▸ **Source data**
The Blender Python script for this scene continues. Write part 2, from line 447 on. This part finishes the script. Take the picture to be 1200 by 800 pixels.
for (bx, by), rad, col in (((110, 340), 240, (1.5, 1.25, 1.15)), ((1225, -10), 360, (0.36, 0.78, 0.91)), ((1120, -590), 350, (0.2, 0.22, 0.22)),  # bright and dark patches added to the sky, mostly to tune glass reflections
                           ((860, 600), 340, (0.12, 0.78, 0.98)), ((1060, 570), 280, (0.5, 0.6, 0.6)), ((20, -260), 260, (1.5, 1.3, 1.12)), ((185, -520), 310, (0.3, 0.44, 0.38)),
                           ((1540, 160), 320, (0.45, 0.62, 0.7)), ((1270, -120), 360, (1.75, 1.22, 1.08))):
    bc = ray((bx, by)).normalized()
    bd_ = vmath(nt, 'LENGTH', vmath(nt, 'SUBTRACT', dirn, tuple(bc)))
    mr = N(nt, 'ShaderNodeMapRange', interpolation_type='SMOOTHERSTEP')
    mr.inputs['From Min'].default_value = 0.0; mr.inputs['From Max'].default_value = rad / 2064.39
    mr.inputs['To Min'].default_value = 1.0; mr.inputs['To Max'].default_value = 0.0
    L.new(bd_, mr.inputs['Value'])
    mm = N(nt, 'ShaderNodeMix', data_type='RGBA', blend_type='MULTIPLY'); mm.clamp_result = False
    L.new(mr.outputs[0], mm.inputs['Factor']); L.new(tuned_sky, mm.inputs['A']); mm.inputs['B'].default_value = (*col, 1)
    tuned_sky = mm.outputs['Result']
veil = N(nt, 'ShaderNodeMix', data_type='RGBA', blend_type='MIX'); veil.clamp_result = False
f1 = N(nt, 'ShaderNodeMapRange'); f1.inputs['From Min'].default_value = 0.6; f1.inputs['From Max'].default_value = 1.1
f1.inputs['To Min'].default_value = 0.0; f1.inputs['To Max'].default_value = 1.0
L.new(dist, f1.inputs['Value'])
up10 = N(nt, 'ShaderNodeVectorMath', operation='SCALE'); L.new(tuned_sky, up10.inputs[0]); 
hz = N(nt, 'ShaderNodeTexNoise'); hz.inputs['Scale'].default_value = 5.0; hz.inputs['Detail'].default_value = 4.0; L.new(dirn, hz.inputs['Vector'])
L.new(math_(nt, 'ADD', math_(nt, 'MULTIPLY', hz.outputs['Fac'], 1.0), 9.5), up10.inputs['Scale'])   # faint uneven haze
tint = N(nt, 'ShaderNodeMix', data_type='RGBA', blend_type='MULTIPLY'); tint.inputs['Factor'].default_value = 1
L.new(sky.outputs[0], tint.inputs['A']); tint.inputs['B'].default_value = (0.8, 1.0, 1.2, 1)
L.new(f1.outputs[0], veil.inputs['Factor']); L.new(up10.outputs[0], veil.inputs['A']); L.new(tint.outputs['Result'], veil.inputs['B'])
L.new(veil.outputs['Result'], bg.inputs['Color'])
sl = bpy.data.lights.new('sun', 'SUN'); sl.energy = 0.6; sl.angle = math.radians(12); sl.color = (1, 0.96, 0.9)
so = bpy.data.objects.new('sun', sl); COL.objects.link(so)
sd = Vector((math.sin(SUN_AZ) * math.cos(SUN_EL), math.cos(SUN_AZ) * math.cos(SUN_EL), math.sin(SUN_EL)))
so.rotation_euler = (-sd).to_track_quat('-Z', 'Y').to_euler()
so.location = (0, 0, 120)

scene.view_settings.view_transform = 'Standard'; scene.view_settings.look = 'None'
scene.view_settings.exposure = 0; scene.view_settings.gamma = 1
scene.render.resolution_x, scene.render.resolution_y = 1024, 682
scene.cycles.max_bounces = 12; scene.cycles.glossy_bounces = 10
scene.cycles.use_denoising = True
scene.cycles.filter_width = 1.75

▸ **Directions**
Print the complete listing again, exactly as it stands.

▸ **Complete answer**
The Blender Python script for this scene continues. Write part 2, from line 447 on. This part finishes the script. Take the picture to be 1200 by 800 pixels.
for (bx, by), rad, col in (((110, 340), 240, (1.5, 1.25, 1.15)), ((1225, -10), 360, (0.36, 0.78, 0.91)), ((1120, -590), 350, (0.2, 0.22, 0.22)),  # bright and dark patches added to the sky, mostly to tune glass reflections
                           ((860, 600), 340, (0.12, 0.78, 0.98)), ((1060, 570), 280, (0.5, 0.6, 0.6)), ((20, -260), 260, (1.5, 1.3, 1.12)), ((185, -520), 310, (0.3, 0.44, 0.38)),
                           ((1540, 160), 320, (0.45, 0.62, 0.7)), ((1270, -120), 360, (1.75, 1.22, 1.08))):
    bc = ray((bx, by)).normalized()
    bd_ = vmath(nt, 'LENGTH', vmath(nt, 'SUBTRACT', dirn, tuple(bc)))
    mr = N(nt, 'ShaderNodeMapRange', interpolation_type='SMOOTHERSTEP')
    mr.inputs['From Min'].default_value = 0.0; mr.inputs['From Max'].default_value = rad / 2064.39
    mr.inputs['To Min'].default_value = 1.0; mr.inputs['To Max'].default_value = 0.0
    L.new(bd_, mr.inputs['Value'])
    mm = N(nt, 'ShaderNodeMix', data_type='RGBA', blend_type='MULTIPLY'); mm.clamp_result = False
    L.new(mr.outputs[0], mm.inputs['Factor']); L.new(tuned_sky, mm.inputs['A']); mm.inputs['B'].default_value = (*col, 1)
    tuned_sky = mm.outputs['Result']
veil = N(nt, 'ShaderNodeMix', data_type='RGBA', blend_type='MIX'); veil.clamp_result = False
f1 = N(nt, 'ShaderNodeMapRange'); f1.inputs['From Min'].default_value = 0.6; f1.inputs['From Max'].default_value = 1.1
f1.inputs['To Min'].default_value = 0.0; f1.inputs['To Max'].default_value = 1.0
L.new(dist, f1.inputs['Value'])
up10 = N(nt, 'ShaderNodeVectorMath', operation='SCALE'); L.new(tuned_sky, up10.inputs[0]); 
hz = N(nt, 'ShaderNodeTexNoise'); hz.inputs['Scale'].default_value = 5.0; hz.inputs['Detail'].default_value = 4.0; L.new(dirn, hz.inputs['Vector'])
L.new(math_(nt, 'ADD', math_(nt, 'MULTIPLY', hz.outputs['Fac'], 1.0), 9.5), up10.inputs['Scale'])   # faint uneven haze
tint = N(nt, 'ShaderNodeMix', data_type='RGBA', blend_type='MULTIPLY'); tint.inputs['Factor'].default_value = 1
L.new(sky.outputs[0], tint.inputs['A']); tint.inputs['B'].default_value = (0.8, 1.0, 1.2, 1)
L.new(f1.outputs[0], veil.inputs['Factor']); L.new(up10.outputs[0], veil.inputs['A']); L.new(tint.outputs['Result'], veil.inputs['B'])
L.new(veil.outputs['Result'], bg.inputs['Color'])
sl = bpy.data.lights.new('sun', 'SUN'); sl.energy = 0.6; sl.angle = math.radians(12); sl.color = (1, 0.96, 0.9)
so = bpy.data.objects.new('sun', sl); COL.objects.link(so)
sd = Vector((math.sin(SUN_AZ) * math.cos(SUN_EL), math.cos(SUN_AZ) * math.cos(SUN_EL), math.sin(SUN_EL)))
so.rotation_euler = (-sd).to_track_quat('-Z', 'Y').to_euler()
so.location = (0, 0, 120)

scene.view_settings.view_transform = 'Standard'; scene.view_settings.look = 'None'
scene.view_settings.exposure = 0; scene.view_settings.gamma = 1
scene.render.resolution_x, scene.render.resolution_y = 1024, 682
scene.cycles.max_bounces = 12; scene.cycles.glossy_bounces = 10
scene.cycles.use_denoising = True
scene.cycles.filter_width = 1.75